Gross domestic product, a broad measure of goods and services produced across the country, declined at a seasonally adjusted annualized rate of 1.1% for the three months, Statistics Canada said Thursday.

That almost wiped away growth of 1.4% in the second quarter and represents a big slowdown from a 2.5% expansion Canada's economy saw in the first three months of 2023. The country avoided two back-to-back quarterly contractions, a measure of recession, after a revision to second-quarter GDP that was previously estimated to have dipped 0.2%.

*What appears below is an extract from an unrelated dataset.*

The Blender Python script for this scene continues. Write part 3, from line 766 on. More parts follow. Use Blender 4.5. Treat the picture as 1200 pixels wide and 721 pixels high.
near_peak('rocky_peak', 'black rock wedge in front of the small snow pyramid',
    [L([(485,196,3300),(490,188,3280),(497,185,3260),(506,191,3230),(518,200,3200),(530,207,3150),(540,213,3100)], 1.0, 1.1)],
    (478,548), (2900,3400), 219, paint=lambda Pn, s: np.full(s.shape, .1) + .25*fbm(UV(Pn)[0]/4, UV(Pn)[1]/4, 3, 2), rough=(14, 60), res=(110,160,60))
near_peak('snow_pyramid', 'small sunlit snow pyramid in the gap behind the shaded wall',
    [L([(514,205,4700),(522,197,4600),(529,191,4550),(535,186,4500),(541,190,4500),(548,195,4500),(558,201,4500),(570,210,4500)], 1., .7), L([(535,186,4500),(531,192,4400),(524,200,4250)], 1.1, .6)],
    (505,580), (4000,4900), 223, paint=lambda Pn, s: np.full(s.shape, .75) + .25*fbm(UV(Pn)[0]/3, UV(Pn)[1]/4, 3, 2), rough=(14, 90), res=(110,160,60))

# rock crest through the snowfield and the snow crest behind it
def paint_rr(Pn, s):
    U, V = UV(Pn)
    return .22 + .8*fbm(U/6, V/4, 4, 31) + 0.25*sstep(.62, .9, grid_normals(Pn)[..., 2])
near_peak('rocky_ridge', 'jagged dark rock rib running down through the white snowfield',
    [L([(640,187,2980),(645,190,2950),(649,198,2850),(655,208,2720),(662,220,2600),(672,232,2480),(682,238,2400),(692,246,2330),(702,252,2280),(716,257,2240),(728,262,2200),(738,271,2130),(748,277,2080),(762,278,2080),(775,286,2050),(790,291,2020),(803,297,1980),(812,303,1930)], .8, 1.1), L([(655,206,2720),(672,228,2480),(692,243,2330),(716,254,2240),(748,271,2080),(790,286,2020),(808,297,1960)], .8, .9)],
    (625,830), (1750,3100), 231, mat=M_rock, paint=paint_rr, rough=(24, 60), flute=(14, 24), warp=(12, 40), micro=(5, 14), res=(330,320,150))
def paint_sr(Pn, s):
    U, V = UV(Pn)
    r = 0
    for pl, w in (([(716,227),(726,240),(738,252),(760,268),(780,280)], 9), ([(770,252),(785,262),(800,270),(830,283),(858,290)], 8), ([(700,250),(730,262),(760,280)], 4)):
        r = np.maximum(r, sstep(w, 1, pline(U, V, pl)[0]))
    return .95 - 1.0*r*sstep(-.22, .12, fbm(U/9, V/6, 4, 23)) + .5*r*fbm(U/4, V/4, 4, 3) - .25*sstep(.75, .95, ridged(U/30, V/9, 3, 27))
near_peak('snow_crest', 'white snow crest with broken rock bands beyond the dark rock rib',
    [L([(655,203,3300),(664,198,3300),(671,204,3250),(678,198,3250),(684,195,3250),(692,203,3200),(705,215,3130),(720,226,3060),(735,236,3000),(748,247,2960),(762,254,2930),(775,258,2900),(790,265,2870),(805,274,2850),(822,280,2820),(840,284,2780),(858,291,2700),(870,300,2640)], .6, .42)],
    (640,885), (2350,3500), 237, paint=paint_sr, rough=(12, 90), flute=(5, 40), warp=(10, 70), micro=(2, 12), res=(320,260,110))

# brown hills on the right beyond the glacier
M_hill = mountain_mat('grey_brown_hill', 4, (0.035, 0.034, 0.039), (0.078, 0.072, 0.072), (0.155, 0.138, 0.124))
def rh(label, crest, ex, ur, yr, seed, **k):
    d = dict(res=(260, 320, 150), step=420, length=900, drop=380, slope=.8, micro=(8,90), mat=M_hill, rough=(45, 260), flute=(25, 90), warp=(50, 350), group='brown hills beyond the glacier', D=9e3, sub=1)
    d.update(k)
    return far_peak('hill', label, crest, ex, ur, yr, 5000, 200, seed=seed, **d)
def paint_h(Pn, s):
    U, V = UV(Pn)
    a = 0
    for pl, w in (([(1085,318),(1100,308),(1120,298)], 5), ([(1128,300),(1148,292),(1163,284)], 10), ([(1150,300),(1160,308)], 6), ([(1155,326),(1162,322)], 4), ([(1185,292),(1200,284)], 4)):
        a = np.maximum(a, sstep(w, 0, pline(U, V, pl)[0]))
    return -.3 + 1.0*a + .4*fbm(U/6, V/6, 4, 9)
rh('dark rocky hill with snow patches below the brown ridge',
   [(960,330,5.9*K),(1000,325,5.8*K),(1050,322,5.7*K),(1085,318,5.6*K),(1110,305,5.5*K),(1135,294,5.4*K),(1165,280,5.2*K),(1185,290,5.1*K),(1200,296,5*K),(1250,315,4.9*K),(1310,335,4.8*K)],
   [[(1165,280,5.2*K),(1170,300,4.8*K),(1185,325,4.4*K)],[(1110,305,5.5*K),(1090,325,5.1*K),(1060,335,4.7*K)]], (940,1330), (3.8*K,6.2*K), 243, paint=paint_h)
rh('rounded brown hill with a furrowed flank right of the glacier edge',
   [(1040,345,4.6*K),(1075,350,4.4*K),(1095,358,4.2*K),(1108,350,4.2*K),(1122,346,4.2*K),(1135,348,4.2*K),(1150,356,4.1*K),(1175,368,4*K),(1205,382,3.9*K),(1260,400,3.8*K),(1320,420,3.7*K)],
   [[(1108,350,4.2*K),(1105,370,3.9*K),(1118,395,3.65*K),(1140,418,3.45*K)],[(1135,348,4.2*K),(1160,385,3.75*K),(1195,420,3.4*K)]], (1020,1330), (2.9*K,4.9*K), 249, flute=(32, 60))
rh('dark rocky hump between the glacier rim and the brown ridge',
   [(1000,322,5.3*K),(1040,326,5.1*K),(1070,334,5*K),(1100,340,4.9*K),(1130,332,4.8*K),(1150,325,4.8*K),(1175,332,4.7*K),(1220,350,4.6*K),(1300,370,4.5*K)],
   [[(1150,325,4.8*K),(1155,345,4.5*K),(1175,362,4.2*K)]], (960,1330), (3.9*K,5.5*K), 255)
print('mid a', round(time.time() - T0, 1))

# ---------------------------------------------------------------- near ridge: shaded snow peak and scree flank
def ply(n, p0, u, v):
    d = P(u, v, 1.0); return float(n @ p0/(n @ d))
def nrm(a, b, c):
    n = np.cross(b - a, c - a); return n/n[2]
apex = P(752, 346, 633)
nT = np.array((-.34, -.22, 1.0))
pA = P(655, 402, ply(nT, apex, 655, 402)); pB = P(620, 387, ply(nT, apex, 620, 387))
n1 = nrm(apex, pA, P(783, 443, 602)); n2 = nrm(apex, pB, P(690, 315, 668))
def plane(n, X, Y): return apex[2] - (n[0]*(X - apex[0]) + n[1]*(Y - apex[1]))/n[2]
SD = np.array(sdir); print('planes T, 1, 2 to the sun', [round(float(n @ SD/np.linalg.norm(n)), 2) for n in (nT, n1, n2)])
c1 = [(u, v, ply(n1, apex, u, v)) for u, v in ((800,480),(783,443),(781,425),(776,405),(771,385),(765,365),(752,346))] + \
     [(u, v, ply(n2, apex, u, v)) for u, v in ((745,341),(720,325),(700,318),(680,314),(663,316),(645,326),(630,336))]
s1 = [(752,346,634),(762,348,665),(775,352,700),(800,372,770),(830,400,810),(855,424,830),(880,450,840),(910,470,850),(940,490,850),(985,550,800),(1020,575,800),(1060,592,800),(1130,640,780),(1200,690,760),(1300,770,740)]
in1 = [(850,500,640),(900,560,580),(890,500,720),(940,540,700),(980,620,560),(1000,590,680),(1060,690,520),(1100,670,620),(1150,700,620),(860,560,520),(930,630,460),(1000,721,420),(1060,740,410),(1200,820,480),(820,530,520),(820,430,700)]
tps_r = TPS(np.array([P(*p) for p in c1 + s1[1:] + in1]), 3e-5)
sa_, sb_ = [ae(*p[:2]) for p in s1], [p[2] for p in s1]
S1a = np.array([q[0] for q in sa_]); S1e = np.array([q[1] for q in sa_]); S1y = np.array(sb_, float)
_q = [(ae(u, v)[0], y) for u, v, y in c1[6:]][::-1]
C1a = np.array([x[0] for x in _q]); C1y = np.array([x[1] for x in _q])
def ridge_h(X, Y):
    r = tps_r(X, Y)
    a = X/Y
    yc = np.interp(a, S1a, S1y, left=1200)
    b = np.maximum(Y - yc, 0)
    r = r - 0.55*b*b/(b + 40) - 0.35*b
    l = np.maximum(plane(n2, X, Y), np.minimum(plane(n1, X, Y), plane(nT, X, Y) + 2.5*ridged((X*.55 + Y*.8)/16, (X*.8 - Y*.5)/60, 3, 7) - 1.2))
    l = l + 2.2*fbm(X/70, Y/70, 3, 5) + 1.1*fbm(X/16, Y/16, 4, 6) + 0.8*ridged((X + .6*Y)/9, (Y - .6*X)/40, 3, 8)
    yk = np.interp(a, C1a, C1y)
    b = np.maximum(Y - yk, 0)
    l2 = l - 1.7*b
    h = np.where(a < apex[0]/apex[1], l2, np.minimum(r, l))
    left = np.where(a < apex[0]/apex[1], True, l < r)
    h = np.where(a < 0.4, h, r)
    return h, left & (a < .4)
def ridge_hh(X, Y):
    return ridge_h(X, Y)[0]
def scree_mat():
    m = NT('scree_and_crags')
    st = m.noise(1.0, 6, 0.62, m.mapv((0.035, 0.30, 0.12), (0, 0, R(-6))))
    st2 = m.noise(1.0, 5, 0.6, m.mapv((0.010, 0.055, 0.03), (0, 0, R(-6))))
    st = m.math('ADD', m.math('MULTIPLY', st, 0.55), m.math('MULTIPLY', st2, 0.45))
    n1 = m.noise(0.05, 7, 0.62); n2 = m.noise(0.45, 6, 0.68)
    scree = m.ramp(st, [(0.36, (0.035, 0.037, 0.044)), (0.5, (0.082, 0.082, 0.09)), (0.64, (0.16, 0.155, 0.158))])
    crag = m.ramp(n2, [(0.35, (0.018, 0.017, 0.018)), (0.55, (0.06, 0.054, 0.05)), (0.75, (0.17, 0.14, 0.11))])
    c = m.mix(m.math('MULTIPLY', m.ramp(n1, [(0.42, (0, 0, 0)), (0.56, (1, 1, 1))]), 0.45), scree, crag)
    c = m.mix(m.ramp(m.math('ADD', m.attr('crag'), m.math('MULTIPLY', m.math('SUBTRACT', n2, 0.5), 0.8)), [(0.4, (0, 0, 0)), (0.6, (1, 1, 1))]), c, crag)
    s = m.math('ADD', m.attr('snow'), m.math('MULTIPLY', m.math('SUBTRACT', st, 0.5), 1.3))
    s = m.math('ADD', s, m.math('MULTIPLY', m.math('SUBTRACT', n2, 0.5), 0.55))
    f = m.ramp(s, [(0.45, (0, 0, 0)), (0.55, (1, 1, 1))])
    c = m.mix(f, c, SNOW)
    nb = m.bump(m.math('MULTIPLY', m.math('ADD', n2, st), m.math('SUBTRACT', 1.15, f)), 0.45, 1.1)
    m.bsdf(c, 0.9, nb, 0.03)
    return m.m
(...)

Monthly economic figures are more positive, and suggest a stronger hand-off to the new quarter with early industry-level data suggesting the economy expanded last month. Still, economists note the quarterly picture shows household consumption has stagnated and consumers are once more saving rather than spending in a high interest-rate environment, which should keep the Bank of Canada sidelined at next week's policy meeting.

"The big picture is that the Canadian economy is struggling to grow, yet managing to just keep its head above recession waters," Douglas Porter, chief economist at Bank of Montreal, said. It "reinforces the point that the bank is done hiking rates but doesn't really advance the cause for rate cuts, as the economy isn't showing signs of further deterioration early in 4Q."

The contraction in the third quarter contrasts sharply with a 0.1% quarter-on-quarter advance expected by economists and 0.8% growth the Bank of Canada has projected.

The fall in GDP was driven by a decline in exports thanks to a sharp drop in shipments of refined petroleum products following a big increase the previous quarter. The smallest buildup of inventories since the third quarter of 2021 also weighed on GDP, with manufacturers recording shrinking inventories after six consecutive months of growth.

Consumer spending was flat for a second quarter running, while the household savings rate rose in nominal terms with a rise in disposable income as a softening labor market and weaker relative gains in financial markets were countered by higher government transfers and the introduction of a grocery rebate for some households.

Helping soften the drop in GDP, government spending increased and housing investment rose after declines the previous five consecutive quarters.

While progress getting consumer inflation back to the Bank of Canada's 2% target has been slow, it has eased considerable from a peak in the middle of last year and GDP is projected by the bank to remain modest through most of 2024 at just under 1%. The housing market, until recently an engine of economic growth for Canada, has shown signs of struggling in recent months following a recovery early in the year. And central bank officials note that the economy looks to be coming back into balance and corporate pricing behavior is beginning to normalize.

In a speech last week, central bank Gov. Tiff Macklem said aggressive monetary policy tightening that lifted the policy rate to 5% from 0.25% in 16 months, with the most recent back-to-back increases in June and July, had cooled an overheated economy and taken the steam out of inflation. While he cautioned it was too soon to discuss cutting rates, he said he expects output to "remain weak for the next few quarters, which means more downward pressure on inflation is in the pipeline."

Data for September showed industry-level GDP edged up 0.1% from the month before, a tick stronger than the data agency's advance estimate for GDP to have been essentially unchanged and helped by an increase in manufacturing after falls the previous three months and continued gains in construction activity.

Statistics Canada's advance estimate suggests a 0.2% rise in industry-level GDP for October, with increases in mining, quarrying and oil and gas extraction, retail trade and construction but a fall in wholesale trade.

"Through all of the noise caused by revisions and swings in trade and inventories...the underlying trend remains one of modest growth on aggregate but a decline in activity in per capita terms," said CIBC Capital Markets senior economist Andrew Grantham, who expects rate cuts could be in the cards in the second quarter of next year given the sluggish trend in economic activity and declines in job vacancy rates.